• _Exercise details_
Starting at the top of the listing, extract every line up to and including the one with "COL = scene.collection". Pictures stay out of the copy.

• _Data block_

==============================

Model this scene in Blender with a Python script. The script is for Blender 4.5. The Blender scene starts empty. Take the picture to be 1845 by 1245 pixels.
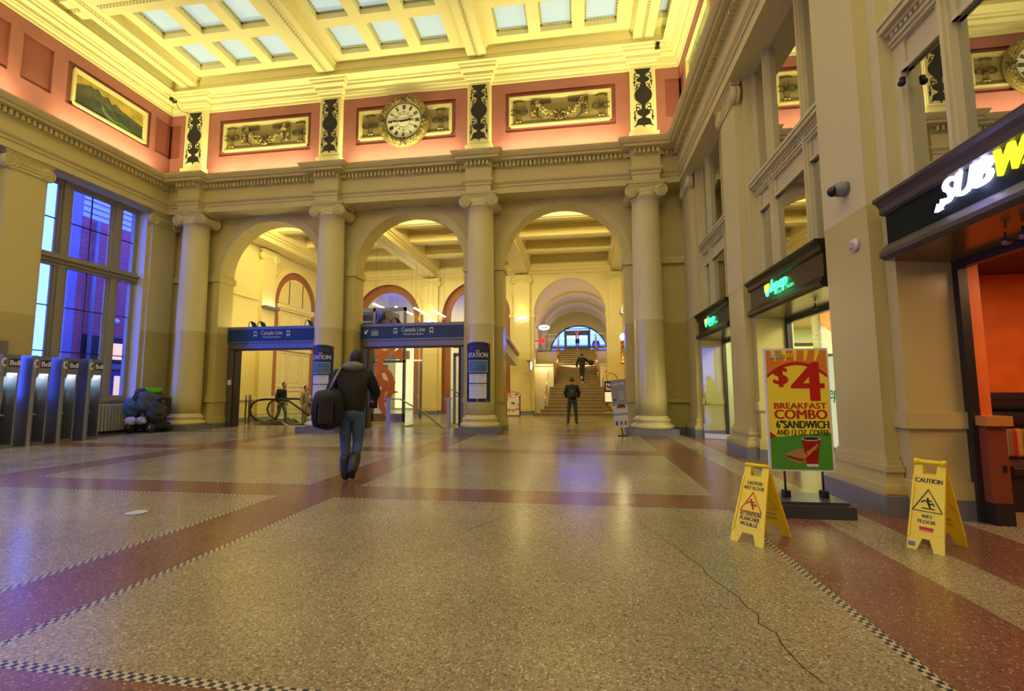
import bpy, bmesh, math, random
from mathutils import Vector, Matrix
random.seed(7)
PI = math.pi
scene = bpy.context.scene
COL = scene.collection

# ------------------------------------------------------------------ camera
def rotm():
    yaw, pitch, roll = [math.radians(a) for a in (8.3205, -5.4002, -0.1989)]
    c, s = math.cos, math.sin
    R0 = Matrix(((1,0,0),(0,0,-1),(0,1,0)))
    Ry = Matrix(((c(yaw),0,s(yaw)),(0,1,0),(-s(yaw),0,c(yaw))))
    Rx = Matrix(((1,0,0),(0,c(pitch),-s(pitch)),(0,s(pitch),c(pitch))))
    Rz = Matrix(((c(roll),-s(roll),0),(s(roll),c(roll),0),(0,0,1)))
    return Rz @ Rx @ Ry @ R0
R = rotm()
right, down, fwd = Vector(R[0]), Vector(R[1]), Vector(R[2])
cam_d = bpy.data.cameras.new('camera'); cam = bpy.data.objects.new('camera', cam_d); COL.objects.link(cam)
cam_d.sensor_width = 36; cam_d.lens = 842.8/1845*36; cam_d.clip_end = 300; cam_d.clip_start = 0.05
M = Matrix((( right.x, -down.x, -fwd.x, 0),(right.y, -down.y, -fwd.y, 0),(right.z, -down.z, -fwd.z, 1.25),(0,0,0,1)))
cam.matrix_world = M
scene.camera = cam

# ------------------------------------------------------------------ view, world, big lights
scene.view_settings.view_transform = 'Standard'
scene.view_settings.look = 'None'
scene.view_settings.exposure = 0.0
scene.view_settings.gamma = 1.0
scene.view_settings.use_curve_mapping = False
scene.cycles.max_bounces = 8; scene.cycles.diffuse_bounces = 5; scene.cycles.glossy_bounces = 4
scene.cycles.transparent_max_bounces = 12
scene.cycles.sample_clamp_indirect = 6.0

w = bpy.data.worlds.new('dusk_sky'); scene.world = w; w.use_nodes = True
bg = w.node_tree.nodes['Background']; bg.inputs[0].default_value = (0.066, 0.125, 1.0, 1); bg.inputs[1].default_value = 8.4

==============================

• _Reply_
Model this scene in Blender with a Python script. The script is for Blender 4.5. The Blender scene starts empty. Take the picture to be 1845 by 1245 pixels.
import bpy, bmesh, math, random
from mathutils import Vector, Matrix
random.seed(7)
PI = math.pi
scene = bpy.context.scene
COL = scene.collection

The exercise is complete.